On low-power error-correcting cooling codes with large distances

TL;DR

This paper investigates the maximum size of low-power error-correcting cooling codes with large distances, providing new bounds and asymptotic formulas that improve understanding of their capacity for large parameters.

Contribution

It establishes new upper bounds and asymptotic formulas for the size of LPECC codes with large distances, extending previous results to broader parameter ranges.

Findings

Derived tight bounds for large w=e+2 cases.

Proved asymptotic formulas for code size as n grows.

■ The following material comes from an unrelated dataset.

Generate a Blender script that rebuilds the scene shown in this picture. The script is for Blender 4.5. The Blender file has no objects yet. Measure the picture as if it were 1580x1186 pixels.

Extended results to q-ary codes.

Abstract

A low-power error-correcting cooling (LPECC) code was introduced as a coding scheme for communication over a bus by Chee et al. to control the peak temperature, the average power consumption of on-chip buses, and error-correction for the transmitted information, simultaneously. Specifically, an $(n, t, w, e)$-LPECC code is a coding scheme over $n$ wires that avoids state transitions on the $t$ hottest wires and allows at most $w$ state transitions in each transmission, and can correct up to $e$ transmission errors. In this paper, we study the maximum possible size of an $(n, t, w, e)$-LPECC code, denoted by $C(n,t,w,e)$. When $w=e+2$ is large, we establish a general upper bound $C(n,t,w,w-2)\leq \lfloor \binom{n+1}{2}/\binom{w+t}{2}\rfloor$; when $w=e+2=3$, we prove $C(n,t,3,1) \leq \lfloor \frac{n(n+1)}{6(t+1)}\rfloor$. Both bounds are tight for large $n$ satisfying some divisibility conditions. Previously, tight bounds were known only for $w=e+2=3,4$ and $t\leq 2$. In general, when $w=e+d$ is large for a constant $d$, we determine the asymptotic value of $C(n,t,w,w-d)\sim \binom{n}{d}/\binom{w+t}{d}$ as $n$ goes to infinity, which can be extended to $q$-ary codes.